Faz sentido isso? Bem, trata-se de um ponto de vista defendido por alguns pensadores de peso, como Russell e Plantinga, mas questionado por outros do mesmo calibre. Diante da impossibilidade presente de sermos totalmente assertivos acerca dessas ideias, convém ficar com o que costumam dizer os italianos: Se non è vero, è ben trovato. De fato, é um belo palpite. 

Seja como for, esta é apenas uma amostra de como um dos aspectos da mecânica quântica pode ser relevante do ponto de vista da teologia. Qual não seria, então, o impacto na nossa teologia natural se, ao invés de presumirmos uma ontologia clássica para o mundo físico, entendêssemos que devemos partir de uma ontologia quântica? Eis aí um belo tema para um doutorado em teologia ou em filosofia da religião. Quem se habilita?

 

 

Os conteúdos das publicações da revista digital Unus Mundus são de inteira responsabilidade de seus autores e não refletem, necessariamente, a visão da Academia ABC².
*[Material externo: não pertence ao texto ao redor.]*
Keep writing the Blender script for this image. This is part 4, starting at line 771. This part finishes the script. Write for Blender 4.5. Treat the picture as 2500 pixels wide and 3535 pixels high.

1. Para ver um mundo em um grão de areia 

E um céu em uma flor silvestre

Segure o infinito na palma da mão

E a eternidade em uma hora.

(Tradução própria)

2. A ideia de membrana aqui é de Mark Harris; o adjetivo é por minha conta.

3. Alvin Plantinga, Where the conflict really lies: science, religion, naturalism, 2011, p.116 (Tradução própria).